> _GIVEN INSTRUCTION_: Repeat every line of the data exactly, but not the pictures.
** start of AVAILABLE DATA **
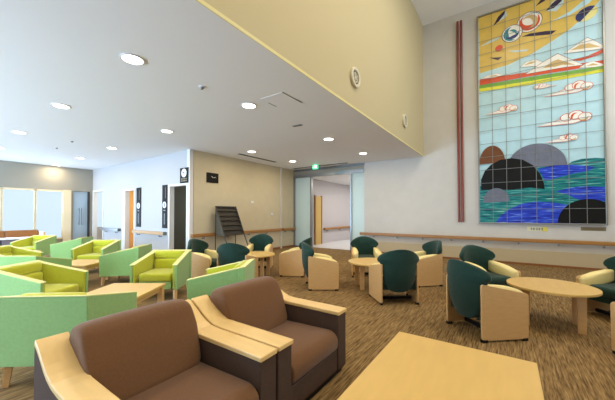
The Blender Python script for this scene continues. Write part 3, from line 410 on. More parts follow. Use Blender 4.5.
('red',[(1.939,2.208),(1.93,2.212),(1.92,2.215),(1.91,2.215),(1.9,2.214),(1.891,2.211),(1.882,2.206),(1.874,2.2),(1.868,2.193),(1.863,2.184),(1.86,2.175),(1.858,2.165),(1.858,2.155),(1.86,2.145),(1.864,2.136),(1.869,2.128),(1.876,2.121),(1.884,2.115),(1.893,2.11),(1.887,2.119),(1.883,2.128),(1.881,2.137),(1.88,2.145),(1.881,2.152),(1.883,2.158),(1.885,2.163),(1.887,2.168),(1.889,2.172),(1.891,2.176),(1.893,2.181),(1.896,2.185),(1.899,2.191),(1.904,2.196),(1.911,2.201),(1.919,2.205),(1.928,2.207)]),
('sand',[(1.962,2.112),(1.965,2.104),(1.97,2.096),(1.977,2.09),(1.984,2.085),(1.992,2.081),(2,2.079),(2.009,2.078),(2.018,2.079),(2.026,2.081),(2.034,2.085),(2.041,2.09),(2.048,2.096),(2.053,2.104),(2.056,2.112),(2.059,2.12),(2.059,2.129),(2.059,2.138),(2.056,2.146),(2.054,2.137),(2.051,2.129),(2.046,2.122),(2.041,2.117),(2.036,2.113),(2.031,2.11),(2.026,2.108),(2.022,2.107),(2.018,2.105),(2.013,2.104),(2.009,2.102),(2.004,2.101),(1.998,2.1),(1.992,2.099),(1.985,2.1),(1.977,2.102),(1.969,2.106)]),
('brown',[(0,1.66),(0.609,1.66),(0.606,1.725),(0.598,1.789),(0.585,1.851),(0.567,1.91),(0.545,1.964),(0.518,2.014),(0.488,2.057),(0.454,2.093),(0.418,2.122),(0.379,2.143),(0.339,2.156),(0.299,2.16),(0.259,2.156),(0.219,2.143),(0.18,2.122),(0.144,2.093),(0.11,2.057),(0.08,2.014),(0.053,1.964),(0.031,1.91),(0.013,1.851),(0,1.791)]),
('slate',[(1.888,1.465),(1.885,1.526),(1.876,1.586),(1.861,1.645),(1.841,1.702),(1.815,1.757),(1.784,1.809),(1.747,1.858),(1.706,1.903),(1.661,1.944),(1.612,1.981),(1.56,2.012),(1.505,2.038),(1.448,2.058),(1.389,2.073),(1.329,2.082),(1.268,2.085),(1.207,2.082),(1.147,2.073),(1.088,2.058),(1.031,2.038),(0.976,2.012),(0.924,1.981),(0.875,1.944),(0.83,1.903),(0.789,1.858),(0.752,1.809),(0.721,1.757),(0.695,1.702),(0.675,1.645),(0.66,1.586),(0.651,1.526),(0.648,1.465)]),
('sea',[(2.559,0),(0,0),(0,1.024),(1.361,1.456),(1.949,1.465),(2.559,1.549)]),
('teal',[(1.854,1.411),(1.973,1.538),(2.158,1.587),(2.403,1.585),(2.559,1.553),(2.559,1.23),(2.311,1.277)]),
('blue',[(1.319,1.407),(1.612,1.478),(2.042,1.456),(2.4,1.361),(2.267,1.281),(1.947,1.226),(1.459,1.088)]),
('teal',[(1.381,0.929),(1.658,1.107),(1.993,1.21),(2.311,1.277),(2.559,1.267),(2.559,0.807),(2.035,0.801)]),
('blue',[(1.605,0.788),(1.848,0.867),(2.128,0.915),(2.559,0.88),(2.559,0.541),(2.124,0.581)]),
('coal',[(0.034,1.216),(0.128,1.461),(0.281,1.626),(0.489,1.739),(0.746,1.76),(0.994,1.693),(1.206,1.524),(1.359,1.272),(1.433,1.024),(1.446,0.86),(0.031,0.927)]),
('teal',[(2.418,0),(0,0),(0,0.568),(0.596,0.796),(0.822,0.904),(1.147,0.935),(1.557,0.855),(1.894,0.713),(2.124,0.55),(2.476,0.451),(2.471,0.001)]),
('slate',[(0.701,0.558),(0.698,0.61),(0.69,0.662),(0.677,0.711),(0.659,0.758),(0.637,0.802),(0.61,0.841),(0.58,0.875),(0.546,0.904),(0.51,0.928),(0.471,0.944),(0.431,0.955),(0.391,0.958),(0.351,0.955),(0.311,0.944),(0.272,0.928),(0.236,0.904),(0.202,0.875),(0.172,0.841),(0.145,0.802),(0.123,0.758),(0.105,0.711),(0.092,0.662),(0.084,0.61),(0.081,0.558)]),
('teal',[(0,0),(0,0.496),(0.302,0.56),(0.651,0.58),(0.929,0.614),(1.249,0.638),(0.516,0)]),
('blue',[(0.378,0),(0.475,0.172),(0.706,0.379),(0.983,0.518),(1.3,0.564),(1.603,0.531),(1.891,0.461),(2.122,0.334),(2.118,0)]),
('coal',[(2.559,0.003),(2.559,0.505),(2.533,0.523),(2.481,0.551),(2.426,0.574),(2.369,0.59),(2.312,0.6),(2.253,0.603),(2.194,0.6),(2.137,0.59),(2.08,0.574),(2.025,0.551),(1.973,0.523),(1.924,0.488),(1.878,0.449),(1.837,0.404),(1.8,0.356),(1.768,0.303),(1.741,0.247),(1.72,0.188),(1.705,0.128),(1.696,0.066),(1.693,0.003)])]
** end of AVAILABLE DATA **
> _REPLY_:
The Blender Python script for this scene continues. Write part 3, from line 410 on. More parts follow. Use Blender 4.5.
('red',[(1.939,2.208),(1.93,2.212),(1.92,2.215),(1.91,2.215),(1.9,2.214),(1.891,2.211),(1.882,2.206),(1.874,2.2),(1.868,2.193),(1.863,2.184),(1.86,2.175),(1.858,2.165),(1.858,2.155),(1.86,2.145),(1.864,2.136),(1.869,2.128),(1.876,2.121),(1.884,2.115),(1.893,2.11),(1.887,2.119),(1.883,2.128),(1.881,2.137),(1.88,2.145),(1.881,2.152),(1.883,2.158),(1.885,2.163),(1.887,2.168),(1.889,2.172),(1.891,2.176),(1.893,2.181),(1.896,2.185),(1.899,2.191),(1.904,2.196),(1.911,2.201),(1.919,2.205),(1.928,2.207)]),
('sand',[(1.962,2.112),(1.965,2.104),(1.97,2.096),(1.977,2.09),(1.984,2.085),(1.992,2.081),(2,2.079),(2.009,2.078),(2.018,2.079),(2.026,2.081),(2.034,2.085),(2.041,2.09),(2.048,2.096),(2.053,2.104),(2.056,2.112),(2.059,2.12),(2.059,2.129),(2.059,2.138),(2.056,2.146),(2.054,2.137),(2.051,2.129),(2.046,2.122),(2.041,2.117),(2.036,2.113),(2.031,2.11),(2.026,2.108),(2.022,2.107),(2.018,2.105),(2.013,2.104),(2.009,2.102),(2.004,2.101),(1.998,2.1),(1.992,2.099),(1.985,2.1),(1.977,2.102),(1.969,2.106)]),
('brown',[(0,1.66),(0.609,1.66),(0.606,1.725),(0.598,1.789),(0.585,1.851),(0.567,1.91),(0.545,1.964),(0.518,2.014),(0.488,2.057),(0.454,2.093),(0.418,2.122),(0.379,2.143),(0.339,2.156),(0.299,2.16),(0.259,2.156),(0.219,2.143),(0.18,2.122),(0.144,2.093),(0.11,2.057),(0.08,2.014),(0.053,1.964),(0.031,1.91),(0.013,1.851),(0,1.791)]),
('slate',[(1.888,1.465),(1.885,1.526),(1.876,1.586),(1.861,1.645),(1.841,1.702),(1.815,1.757),(1.784,1.809),(1.747,1.858),(1.706,1.903),(1.661,1.944),(1.612,1.981),(1.56,2.012),(1.505,2.038),(1.448,2.058),(1.389,2.073),(1.329,2.082),(1.268,2.085),(1.207,2.082),(1.147,2.073),(1.088,2.058),(1.031,2.038),(0.976,2.012),(0.924,1.981),(0.875,1.944),(0.83,1.903),(0.789,1.858),(0.752,1.809),(0.721,1.757),(0.695,1.702),(0.675,1.645),(0.66,1.586),(0.651,1.526),(0.648,1.465)]),
('sea',[(2.559,0),(0,0),(0,1.024),(1.361,1.456),(1.949,1.465),(2.559,1.549)]),
('teal',[(1.854,1.411),(1.973,1.538),(2.158,1.587),(2.403,1.585),(2.559,1.553),(2.559,1.23),(2.311,1.277)]),
('blue',[(1.319,1.407),(1.612,1.478),(2.042,1.456),(2.4,1.361),(2.267,1.281),(1.947,1.226),(1.459,1.088)]),
('teal',[(1.381,0.929),(1.658,1.107),(1.993,1.21),(2.311,1.277),(2.559,1.267),(2.559,0.807),(2.035,0.801)]),
('blue',[(1.605,0.788),(1.848,0.867),(2.128,0.915),(2.559,0.88),(2.559,0.541),(2.124,0.581)]),
('coal',[(0.034,1.216),(0.128,1.461),(0.281,1.626),(0.489,1.739),(0.746,1.76),(0.994,1.693),(1.206,1.524),(1.359,1.272),(1.433,1.024),(1.446,0.86),(0.031,0.927)]),
('teal',[(2.418,0),(0,0),(0,0.568),(0.596,0.796),(0.822,0.904),(1.147,0.935),(1.557,0.855),(1.894,0.713),(2.124,0.55),(2.476,0.451),(2.471,0.001)]),
('slate',[(0.701,0.558),(0.698,0.61),(0.69,0.662),(0.677,0.711),(0.659,0.758),(0.637,0.802),(0.61,0.841),(0.58,0.875),(0.546,0.904),(0.51,0.928),(0.471,0.944),(0.431,0.955),(0.391,0.958),(0.351,0.955),(0.311,0.944),(0.272,0.928),(0.236,0.904),(0.202,0.875),(0.172,0.841),(0.145,0.802),(0.123,0.758),(0.105,0.711),(0.092,0.662),(0.084,0.61),(0.081,0.558)]),
('teal',[(0,0),(0,0.496),(0.302,0.56),(0.651,0.58),(0.929,0.614),(1.249,0.638),(0.516,0)]),
('blue',[(0.378,0),(0.475,0.172),(0.706,0.379),(0.983,0.518),(1.3,0.564),(1.603,0.531),(1.891,0.461),(2.122,0.334),(2.118,0)]),
('coal',[(2.559,0.003),(2.559,0.505),(2.533,0.523),(2.481,0.551),(2.426,0.574),(2.369,0.59),(2.312,0.6),(2.253,0.603),(2.194,0.6),(2.137,0.59),(2.08,0.574),(2.025,0.551),(1.973,0.523),(1.924,0.488),(1.878,0.449),(1.837,0.404),(1.8,0.356),(1.768,0.303),(1.741,0.247),(1.72,0.188),(1.705,0.128),(1.696,0.066),(1.693,0.003)])]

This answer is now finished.